Il me semble qu'il y a un premier fil qui est celui du constat de la violence des rivalités entre tribus, et des vengeances. La vendetta est clairement signifiée par le chant de Lamek en 3, 23, peut-être une vieille ritournelle tribale, et déjà le Seigneur l'avait envisagée en 3, 15 ("si l'on tue Caïn, il sera vengé sept fois") ; du coup, le signe devrait éviter l'enclenchement du cycle de la vengeance, en interdisant de tuer le meurtrier. Evidemment la violence se déploie et s'amplifie tout de même : Lamek contredit d'avance la loi du talion en majorant chaque fois la réplique : pour une meurtrissure on tue un enfant, pour une blessure un homme.
Au contraire le talion essaiera de limiter en trouvant des équivalences (voir Exode 21, 12-27 et suivants : la liberté de l'esclave pour un oeil abîmé ou une dent cassée !).
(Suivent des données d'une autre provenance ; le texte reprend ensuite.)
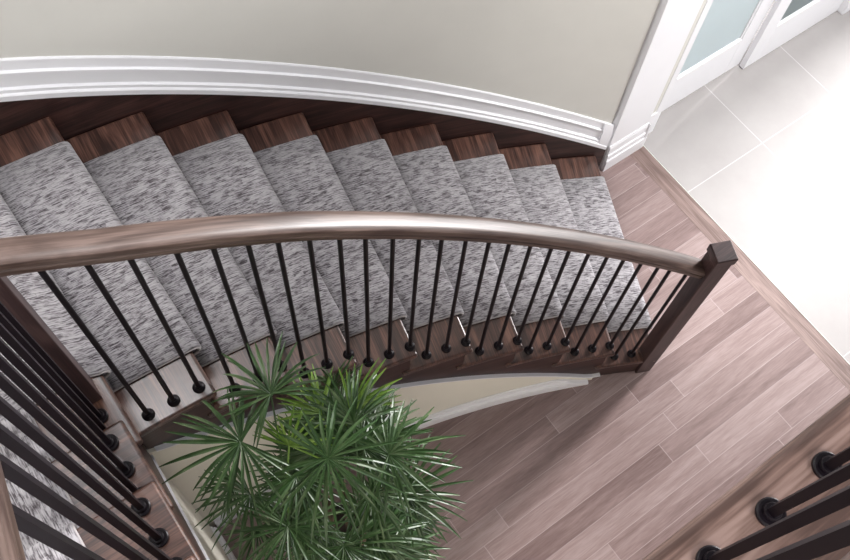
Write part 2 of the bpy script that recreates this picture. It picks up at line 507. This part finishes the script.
def sweep_rail(name, path, parent, w=.074, h=.068):
    sec = rail_section(w, h); bm = bmesh.new(); lay = bm.loops.layers.uv.new('UVMap')
    rings = []; s = [0]
    for i, p in enumerate(path):
        a = path[max(0, i - 1)]; b = path[min(len(path) - 1, i + 1)]
        t = (b - a); tx = Vector((t.x, t.y, 0)).normalized(); side = Vector((tx.y, -tx.x, 0))
        rings.append([p + side * x + Vector((0, 0, z)) for x, z in sec])
        if i: s.append(s[-1] + (p - path[i - 1]).length)
    vs = [[bm.verts.new(q) for q in r] for r in rings]
    per = [0]
    m = len(sec)
    for i in range(m): per.append(per[-1] + math.dist(sec[i], sec[(i + 1) % m]))
    for i in range(len(vs) - 1):
        for j in range(m):
            k = (j + 1) % m
            f = bm.faces.new((vs[i][j], vs[i][k], vs[i + 1][k], vs[i + 1][j]))
            for l, uvw in zip(f.loops, ((s[i], per[j]), (s[i], per[j + 1]), (s[i + 1], per[j + 1]), (s[i + 1], per[j]))): l[lay].uv = uvw
            f.smooth = True
    bm.faces.new(vs[0][::-1]); bm.faces.new(vs[-1])
    bmesh.ops.recalc_face_normals(bm, faces=bm.faces)
    me = bpy.data.meshes.new(name); bm.to_mesh(me); bm.free(); me.materials.append(M['rail'])
    me.set_sharp_from_angle(angle=R(38))
    return link(bpy.data.objects.new(name, me), parent)

def post(name, x, y, rot, z0, z1, half, parent, cap=True, mat='post'):
    c, sn = math.cos(rot), math.sin(rot)
    def sq(h): return [(x + c * a - sn * b, y + sn * a + c * b) for a, b in ((-h, -h), (h, -h), (h, h), (-h, h))]
    bm = bmesh.new(); prism(bm, sq(half), z0, z1)
    o = mesh_obj(name, bm, M[mat], parent, uv_straight((0, 0, 1)), bevel=.004, seg=2)
    if cap:
        bm = bmesh.new()
        rings = [[(*p, z) for p in sq(h)] for h, z in ((half - .003, z1), (half - .003, z1 + .006), (half + .004, z1 + .006), (half + .005, z1 + .050), (half + .002, z1 + .057))]
        loft(bm, rings)
        mesh_obj('post_cap', bm, M[mat], o, uv_straight((1, 0, 0)), bevel=.0015, seg=2)
    return o

lower = empty('stair_balustrade', (2.06, .578, 0), 'curved balustrade of round black balusters under a brown handrail, ending at a square newel post', 'railing')
lm = Matrix.Translation(Vector((-2.06, -.578, 0)))
def place(o, m): o.matrix_parent_inverse = m; return o
RB = 5.058
def z_under(i): return 1.135 + .0585 * i
RT = [(61.5, 1.105), (63.16, 1.214), (68.31, 1.545), (73.11, 1.851), (77.13, 2.103), (80.51, 2.313), (83.4, 2.479), (85.88, 2.617), (87.87, 2.744)]
RH = .068
def rail_z(a): return interp(RT, a) - RH + .004
order = []                                      # balusters from the bottom up
order += [(1, 62.45), (1, 61.55)]
for k in range(1, 10):
    base = AZI[k]
    if k == 1: order = [(1, base + 1.0), (1, base + 1.97)]
    else: order += [(k, base + .05), (k, base + 1.0), (k, base + 1.97)]
OFF = {1: (1.41, 2.42), 9: (.5, 1.53, 2.56)}
order = [(k, AZI[k] + d) for k in range(1, 10) for d in OFF.get(k, (.21, 1.22, 2.23))]
for i, (k, a) in enumerate(order):
    x, y = pi_(a, RB)
    # keep the shaft off the nosing of the next tread
    place(baluster(x, y, RISE * k, rail_z(a) + .006, lower), lm)
path = [Vector((*pi_(lerp(61.75, 88.5, i / 60), RB), rail_z(lerp(61.75, 88.5, i / 60)))) for i in range(61)]
e = path[-1]
path += [Vector((-.182, 1.20, e.z + .02)), Vector((-.205, 1.23, e.z + .04)), Vector((-.215, 1.262, e.z + .06))]
place(sweep_rail('handrail', path, lower), lm)
place(post('newel_post', 2.062, .586, R(-23), 0.0, 1.245, .040, lower), lm)

upper = empty('stair_balustrade', (-.225, 1.29, 10 * RISE), 'straight balustrade of black balusters rising beside the upper flight at the left', 'railing')
um = Matrix.Translation(Vector((.225, -1.29, -10 * RISE)))
place(post('corner_newel_post', -.225, 1.290, 0, 10 * RISE, 3.22, .045, upper), um)
def up_rail(y): return 3.55 + (.382 - y) * .74
ups = [(10, 1.196), (10, 1.115)]
for k in range(11, 17):
    ups += [(k, nose_y(k) - .050), (k, nose_y(k) - .145), (k, nose_y(k) - .234)]
for k, y in ups:
    place(baluster(-.215, y, RISE * k, up_rail(y) + .006, upper, square=0.0, s=1.06), um)
path = [Vector((-.215, y, up_rail(y))) for y in (1.246, 1.1, .9, .6, .3, 0, -.3, -.55)]
place(sweep_rail('handrail', path, upper, w=.07), um)

land = empty('landing_balustrade', (1.5, -.115, TOPZ), 'black balustrade along the edge of the upper landing at the bottom right', 'railing')
dm = Matrix.Translation(Vector((-1.5, .115, -TOPZ)))
for i in range(-4, 16):
    place(baluster(.667 + .128 * i, -.115, TOPZ, 3.985, land, square=0.0, s=1.0), dm)
path = [Vector((x, -.115, 3.98)) for x in (.0, .6, 1.2, 1.9, 2.7)]
place(sweep_rail('handrail', path, land), dm)

# ------------------------------------------------------------------ setting
def struct(name, bm, mat, parent=None, uv=None, **kw):
    o = mesh_obj(name, bm, mat, parent, uv, **kw)
    if parent is None: tag(o, kind='structure')
    return o

bm = bmesh.new(); box(bm, -3.0, 2.876, -4.0, 3.2, -.1, 0)
tag(struct('floor', bm, M['floor']), 'grey brown wooden plank floor at the foot of the staircase', 'floor')
bm = bmesh.new(); box(bm, 2.876, 2.983, -4.0, 1.70, -.1, .0005)
tag(struct('trim_1', bm, M['border'], uv=uv_straight((0, 1, 0))), 'single board edging the wooden floor beside the tiles', 'trim')
bm = bmesh.new(); box(bm, 2.983, 2.988, -4.0, 1.62, -.1, .0015)
tag(struct('trim_2', bm, M['steel']), 'thin pale metal strip between boards and tiles', 'trim')
bm = bmesh.new(); box(bm, 2.988, 7.5, -4.0, 3.2, -.1, 0)
tag(struct('floor_tiles', bm, M['tile']), 'pale square floor tiles of the foyer', 'floor')

# curved outer wall, continuing straight along the upper flight
bm = bmesh.new()
n = 60; AE = 95.13
rings = []
for i in range(n + 1):
    a = lerp(60.15, AE, i / n)
    rings.append([(*po_(a, RW), 0), (*po_(a, RW + .12), 0), (*po_(a, RW + .12), 5.4), (*po_(a, RW), 5.4)])
loft(bm, rings)
o = mesh_obj('wall_back', bm, M['wall'], smooth=True); o.data.set_sharp_from_angle(angle=R(40))
tag(o, 'tall curved warm grey wall behind the staircase', 'wall', kind='structure')
bm = bmesh.new(); box(bm, -1.26, -1.1315, -4.0, 2.40, 0, 5.4)
tag(struct('wall_left', bm, M['wall']), 'straight grey wall beside the upper flight', 'wall')

# moulded white baseboard following the stair on the curved wall
PROF = [(0, 0), (.030, 0), (.030, .030), (.026, .037), (.022, .040), (.022, .058), (.012, .066), (.012, .143), (.018, .148), (.018, .156), (.008, .162), (.008, .218), (.004, .225), (0, .225)]
bm = bmesh.new(); rings = []
for i in range(61):
    a = lerp(60.10, AE - .3, i / 60); z = skirt_top(a) + .001
    rings.append([(*po_(a, RW - .0005 - d), z + h * .91) for d, h in PROF])
loft(bm, rings)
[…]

De fait une autre tradition vient se greffer sur celle-ci, la descendance d'Adam par Seth. Elle semble commencer en 5, 1, en redoublant ce qui était déjà ébauché en 4, 25. Une vision nettement plus sereine des générations humaines. La violence n'en est pas exclue, mais elle n'empêche pas l'humanité d'avancer. Probablement cette tradition (sacerdotale) est celle qui considèrera que l'alliance et la loi doivent être le moyen de réguler au moins la violence (d'où le talion que j'évoquais).
Mais la visée qui interroge la possibilité pour l'humanité de survivre malgré sa propre violence, prend ensuite le dessus au chapitre 5. Pour trouver un peu autrement une façon de contenir ou de gérer  la violence humaine (jusqu'où ?) :  la loi et le rite.